Stated problem: Once the pictures are set aside, transcribe the remaining data exactly.

Provided data:
━━━

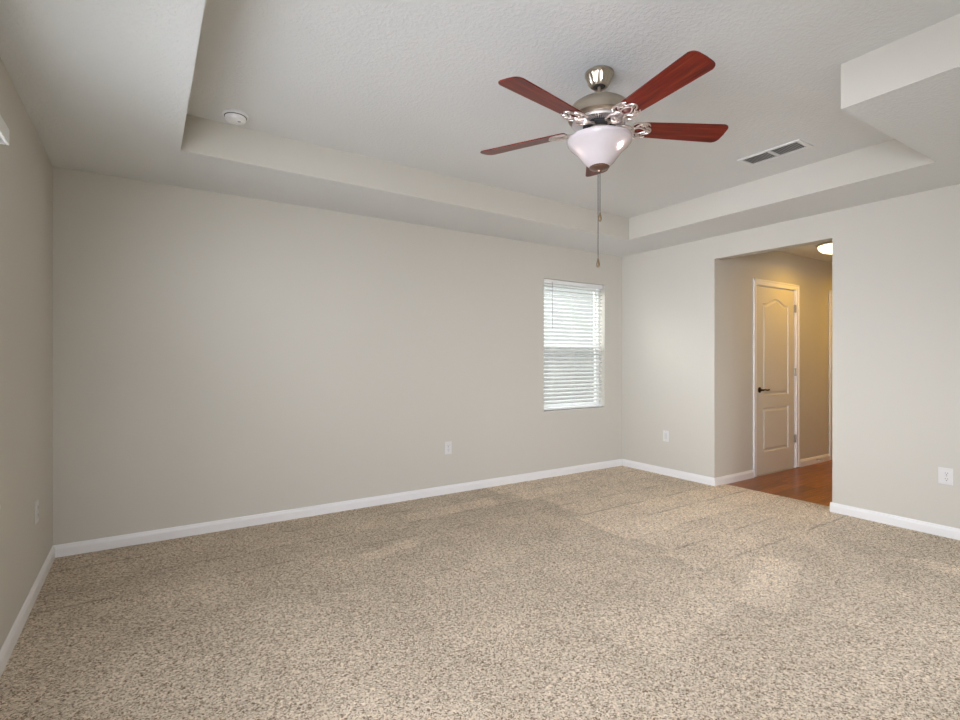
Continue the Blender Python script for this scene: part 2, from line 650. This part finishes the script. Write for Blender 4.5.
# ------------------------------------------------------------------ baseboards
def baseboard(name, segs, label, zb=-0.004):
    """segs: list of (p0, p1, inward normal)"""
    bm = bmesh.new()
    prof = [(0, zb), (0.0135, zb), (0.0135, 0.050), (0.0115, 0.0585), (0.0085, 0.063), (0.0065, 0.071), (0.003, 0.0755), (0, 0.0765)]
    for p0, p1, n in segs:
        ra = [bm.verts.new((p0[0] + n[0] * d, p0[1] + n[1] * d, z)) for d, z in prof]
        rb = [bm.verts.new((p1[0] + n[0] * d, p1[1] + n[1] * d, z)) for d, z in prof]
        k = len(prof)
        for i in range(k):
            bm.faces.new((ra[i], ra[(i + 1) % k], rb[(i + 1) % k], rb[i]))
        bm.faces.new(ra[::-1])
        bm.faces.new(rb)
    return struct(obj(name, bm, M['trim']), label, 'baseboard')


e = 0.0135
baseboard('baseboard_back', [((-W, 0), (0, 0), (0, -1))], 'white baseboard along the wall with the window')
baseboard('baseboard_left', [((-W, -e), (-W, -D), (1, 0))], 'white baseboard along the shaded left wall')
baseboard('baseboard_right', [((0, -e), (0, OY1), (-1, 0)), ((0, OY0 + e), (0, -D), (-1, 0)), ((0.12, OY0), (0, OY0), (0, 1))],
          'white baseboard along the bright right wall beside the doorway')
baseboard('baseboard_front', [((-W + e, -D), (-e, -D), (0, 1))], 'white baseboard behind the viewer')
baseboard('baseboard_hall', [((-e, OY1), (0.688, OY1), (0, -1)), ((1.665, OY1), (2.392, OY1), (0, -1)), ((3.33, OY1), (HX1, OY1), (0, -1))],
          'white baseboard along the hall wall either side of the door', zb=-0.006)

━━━

Exercise result:
Continue the Blender Python script for this scene: part 2, from line 650. This part finishes the script. Write for Blender 4.5.
# ------------------------------------------------------------------ baseboards
def baseboard(name, segs, label, zb=-0.004):
    """segs: list of (p0, p1, inward normal)"""
    bm = bmesh.new()
    prof = [(0, zb), (0.0135, zb), (0.0135, 0.050), (0.0115, 0.0585), (0.0085, 0.063), (0.0065, 0.071), (0.003, 0.0755), (0, 0.0765)]
    for p0, p1, n in segs:
        ra = [bm.verts.new((p0[0] + n[0] * d, p0[1] + n[1] * d, z)) for d, z in prof]
        rb = [bm.verts.new((p1[0] + n[0] * d, p1[1] + n[1] * d, z)) for d, z in prof]
        k = len(prof)
        for i in range(k):
            bm.faces.new((ra[i], ra[(i + 1) % k], rb[(i + 1) % k], rb[i]))
        bm.faces.new(ra[::-1])
        bm.faces.new(rb)
    return struct(obj(name, bm, M['trim']), label, 'baseboard')


e = 0.0135
baseboard('baseboard_back', [((-W, 0), (0, 0), (0, -1))], 'white baseboard along the wall with the window')
baseboard('baseboard_left', [((-W, -e), (-W, -D), (1, 0))], 'white baseboard along the shaded left wall')
baseboard('baseboard_right', [((0, -e), (0, OY1), (-1, 0)), ((0, OY0 + e), (0, -D), (-1, 0)), ((0.12, OY0), (0, OY0), (0, 1))],
          'white baseboard along the bright right wall beside the doorway')
baseboard('baseboard_front', [((-W + e, -D), (-e, -D), (0, 1))], 'white baseboard behind the viewer')
baseboard('baseboard_hall', [((-e, OY1), (0.688, OY1), (0, -1)), ((1.665, OY1), (2.392, OY1), (0, -1)), ((3.33, OY1), (HX1, OY1), (0, -1))],
          'white baseboard along the hall wall either side of the door', zb=-0.006)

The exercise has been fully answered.